A Quarta Turma do Superior Tribunal de Justiça (STJ) decidiu nesta terça-feira (24) que é possível retificar valores pagos por compradores que desistiram de compra de lotes não edificados, aplicando a Lei do Distrato (Lei 13.786/2018). A decisão reafirma que, mesmo na ausência de construção, há direito de deduzir taxas de ocupação e cláusulas penais na devolução.
Lei do Distrato e cláusula penal
Segundo o entendimento do STJ, a Lei do Distrato, promulgada em 2018, passou a prever expressamente a possibilidade de retenção de 10% do valor atualizado do contrato, mesmo para lotes não edificados, incluindo as taxas de fruição ou ocupação, conforme o artigo 26-A da Lei 6.766/1979. A relatora do caso, ministra Isabel Gallotti, destacou que essa legislação alterou o entendimento anterior, que considerava esses negócios como irretratáveis, com vedação de desistência.
O contrato em questão foi firmado em 2021, pelo valor de R$ 111.042. Após pagar cerca de R$ 6.549,10, o comprador resolveu desistir. A vendedora aplicou multa contratual e retenção pela taxa de ocupação, o que levou o comprador a questionar na Justiça o percentual e a legalidade das deduções. Os órgãos judiciais de primeiro grau e o TJSP entenderam que as retenções estavam de acordo com o que manda a lei e que o consumidor foi informado previamente das consequências.
Retenção de valores na rescisão: avanço legal
A ministra Gallotti explicou que, antes de 2018, a legislação brasileira, especialmente a Lei 6.766/1979, considerava esses negócios como irretratáveis e não previa cláusulas penais na rescisão. Contudo, a jurisprudência passou a reconhecer o direito do adquirente de desistir, com retenção de até 25% do valor pago, com base no Código de Defesa do Consumidor (CDC).
Com a entrada em vigor da Lei 13.786/2018, foi acrescentado o artigo 26-A na Lei 6.766/1979, estabelecendo uma cláusula penal de 10% do valor atualizado do contrato para casos de rescisão. Assim, a possibilidade de retenção, incluindo valores referentes à fruição do imóvel, ficou consolidada, independentemente de o lote ter ou não edificação.
Taxa de fruição e lotes não edificados
No que diz respeito à taxa de fruição de lotes não edificados, a jurisprudência do STJ, antes da lei, restringia sua incidência àqueles que efetivamente utilizavam o imóvel. Entretanto, a Lei do Distrato passou a permitir, no inciso I do artigo 32-A, a retenção de valores relativos à fruição até o limite de 0,75% sobre o valor atualizado do contrato, mesmo sem edificação.

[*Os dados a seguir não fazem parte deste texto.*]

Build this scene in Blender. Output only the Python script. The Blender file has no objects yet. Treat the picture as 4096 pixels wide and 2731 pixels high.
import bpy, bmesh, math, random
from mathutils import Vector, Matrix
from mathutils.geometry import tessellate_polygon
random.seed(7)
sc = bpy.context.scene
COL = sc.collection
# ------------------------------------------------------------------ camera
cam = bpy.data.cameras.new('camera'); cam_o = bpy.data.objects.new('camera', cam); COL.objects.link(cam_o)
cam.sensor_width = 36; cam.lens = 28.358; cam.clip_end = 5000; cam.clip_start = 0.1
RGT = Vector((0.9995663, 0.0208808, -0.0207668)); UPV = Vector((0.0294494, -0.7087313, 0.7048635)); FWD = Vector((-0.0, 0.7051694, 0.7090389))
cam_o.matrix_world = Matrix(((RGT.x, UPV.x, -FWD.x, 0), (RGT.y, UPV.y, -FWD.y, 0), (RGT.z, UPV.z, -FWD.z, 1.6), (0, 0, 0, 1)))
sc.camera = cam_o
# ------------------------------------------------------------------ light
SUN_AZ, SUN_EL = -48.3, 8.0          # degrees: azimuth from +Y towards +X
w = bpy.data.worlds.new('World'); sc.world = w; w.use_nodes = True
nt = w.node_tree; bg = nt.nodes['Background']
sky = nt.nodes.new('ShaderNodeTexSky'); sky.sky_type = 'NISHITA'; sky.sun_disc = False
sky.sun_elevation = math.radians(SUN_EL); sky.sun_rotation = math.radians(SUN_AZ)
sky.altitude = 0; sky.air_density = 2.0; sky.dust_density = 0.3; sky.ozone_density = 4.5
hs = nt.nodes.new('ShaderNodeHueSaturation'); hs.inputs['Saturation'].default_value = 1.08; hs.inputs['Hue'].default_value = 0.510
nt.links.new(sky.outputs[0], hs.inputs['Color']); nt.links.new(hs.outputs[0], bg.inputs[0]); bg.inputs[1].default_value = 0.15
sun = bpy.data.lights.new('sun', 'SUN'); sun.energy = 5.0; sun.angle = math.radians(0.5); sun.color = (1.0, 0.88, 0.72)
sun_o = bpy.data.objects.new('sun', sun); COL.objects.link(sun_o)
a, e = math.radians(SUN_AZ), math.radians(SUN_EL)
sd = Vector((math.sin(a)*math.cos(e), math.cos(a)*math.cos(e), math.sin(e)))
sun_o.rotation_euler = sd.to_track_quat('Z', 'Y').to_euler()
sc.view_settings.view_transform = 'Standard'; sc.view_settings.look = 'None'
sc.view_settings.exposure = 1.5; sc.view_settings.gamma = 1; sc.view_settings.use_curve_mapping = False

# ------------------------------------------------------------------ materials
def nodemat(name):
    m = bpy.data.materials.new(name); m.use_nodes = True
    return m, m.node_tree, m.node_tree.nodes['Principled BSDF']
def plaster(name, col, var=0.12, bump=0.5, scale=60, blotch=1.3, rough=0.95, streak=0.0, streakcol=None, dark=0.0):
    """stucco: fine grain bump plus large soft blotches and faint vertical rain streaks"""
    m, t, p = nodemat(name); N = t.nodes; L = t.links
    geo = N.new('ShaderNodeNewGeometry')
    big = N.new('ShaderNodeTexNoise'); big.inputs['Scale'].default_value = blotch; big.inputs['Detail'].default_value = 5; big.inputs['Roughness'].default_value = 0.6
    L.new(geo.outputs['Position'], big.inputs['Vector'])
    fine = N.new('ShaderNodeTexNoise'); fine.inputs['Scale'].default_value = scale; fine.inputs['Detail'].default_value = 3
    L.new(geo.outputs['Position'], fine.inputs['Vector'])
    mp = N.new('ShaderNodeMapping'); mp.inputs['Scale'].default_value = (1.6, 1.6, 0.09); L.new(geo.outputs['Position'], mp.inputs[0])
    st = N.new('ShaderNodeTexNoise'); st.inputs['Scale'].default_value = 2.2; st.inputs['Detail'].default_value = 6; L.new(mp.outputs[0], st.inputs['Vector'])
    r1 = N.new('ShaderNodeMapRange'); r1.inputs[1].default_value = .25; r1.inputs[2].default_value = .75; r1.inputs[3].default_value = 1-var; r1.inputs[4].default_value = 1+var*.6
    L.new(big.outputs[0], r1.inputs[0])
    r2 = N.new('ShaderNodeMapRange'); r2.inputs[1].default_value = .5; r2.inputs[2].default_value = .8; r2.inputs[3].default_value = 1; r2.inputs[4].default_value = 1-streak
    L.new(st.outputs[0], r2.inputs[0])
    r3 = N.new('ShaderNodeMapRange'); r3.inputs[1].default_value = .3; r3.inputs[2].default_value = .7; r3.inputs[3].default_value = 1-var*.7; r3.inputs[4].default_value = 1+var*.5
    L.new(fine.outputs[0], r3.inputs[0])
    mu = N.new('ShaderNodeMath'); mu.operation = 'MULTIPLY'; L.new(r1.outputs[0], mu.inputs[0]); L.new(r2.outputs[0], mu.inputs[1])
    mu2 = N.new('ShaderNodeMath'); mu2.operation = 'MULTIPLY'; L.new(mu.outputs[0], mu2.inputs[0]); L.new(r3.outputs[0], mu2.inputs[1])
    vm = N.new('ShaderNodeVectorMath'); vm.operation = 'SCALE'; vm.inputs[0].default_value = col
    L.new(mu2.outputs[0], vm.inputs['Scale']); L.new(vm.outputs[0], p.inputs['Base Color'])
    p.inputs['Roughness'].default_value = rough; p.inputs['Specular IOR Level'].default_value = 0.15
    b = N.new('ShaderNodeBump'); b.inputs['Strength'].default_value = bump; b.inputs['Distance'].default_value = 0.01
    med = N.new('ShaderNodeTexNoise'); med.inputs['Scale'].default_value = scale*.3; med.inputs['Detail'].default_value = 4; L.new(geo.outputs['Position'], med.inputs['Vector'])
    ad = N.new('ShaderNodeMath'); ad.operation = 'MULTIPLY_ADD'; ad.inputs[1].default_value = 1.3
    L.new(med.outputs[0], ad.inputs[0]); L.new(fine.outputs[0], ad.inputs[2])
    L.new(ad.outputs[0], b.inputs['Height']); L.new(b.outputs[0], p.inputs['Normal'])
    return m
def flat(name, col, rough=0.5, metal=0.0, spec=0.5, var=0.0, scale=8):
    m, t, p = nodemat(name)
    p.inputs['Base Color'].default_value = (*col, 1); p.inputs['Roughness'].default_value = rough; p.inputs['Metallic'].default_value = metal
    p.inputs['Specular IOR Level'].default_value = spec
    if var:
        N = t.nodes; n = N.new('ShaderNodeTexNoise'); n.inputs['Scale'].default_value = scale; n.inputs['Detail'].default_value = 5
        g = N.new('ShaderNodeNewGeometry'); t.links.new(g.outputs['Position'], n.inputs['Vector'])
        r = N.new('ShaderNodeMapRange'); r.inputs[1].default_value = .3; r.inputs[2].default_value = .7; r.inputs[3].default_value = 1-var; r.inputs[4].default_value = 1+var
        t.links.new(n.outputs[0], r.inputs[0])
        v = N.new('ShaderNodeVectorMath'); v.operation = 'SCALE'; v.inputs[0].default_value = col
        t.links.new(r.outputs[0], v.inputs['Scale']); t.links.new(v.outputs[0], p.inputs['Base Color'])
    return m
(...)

De acordo com a relatora, esse entendimento é compatível com o artigo 53 do Código de Defesa do Consumidor (CDC), pois o contrato não prevê perda total das quantias pagas, e o valor retido corresponde à possibilidade legal de retenção de valores pela desistência do comprador.
Perspectivas futuras
A decisão reforça o entendimento de que contratos de compra de lote, celebrados após a vigência da Lei do Distrato, podem prever a retenção de encargos, mesmo na ausência de edificação. Assim, as incorporadoras e loteadoras têm respaldo legal para aplicar tais deduções, desde que respeitando os limites estabelecidos pela legislação.
O STJ destacou ainda a importância de que as cláusulas contratuais estejam dentro do previsto na lei, garantindo segurança jurídica tanto para as empresas quanto para os consumidores.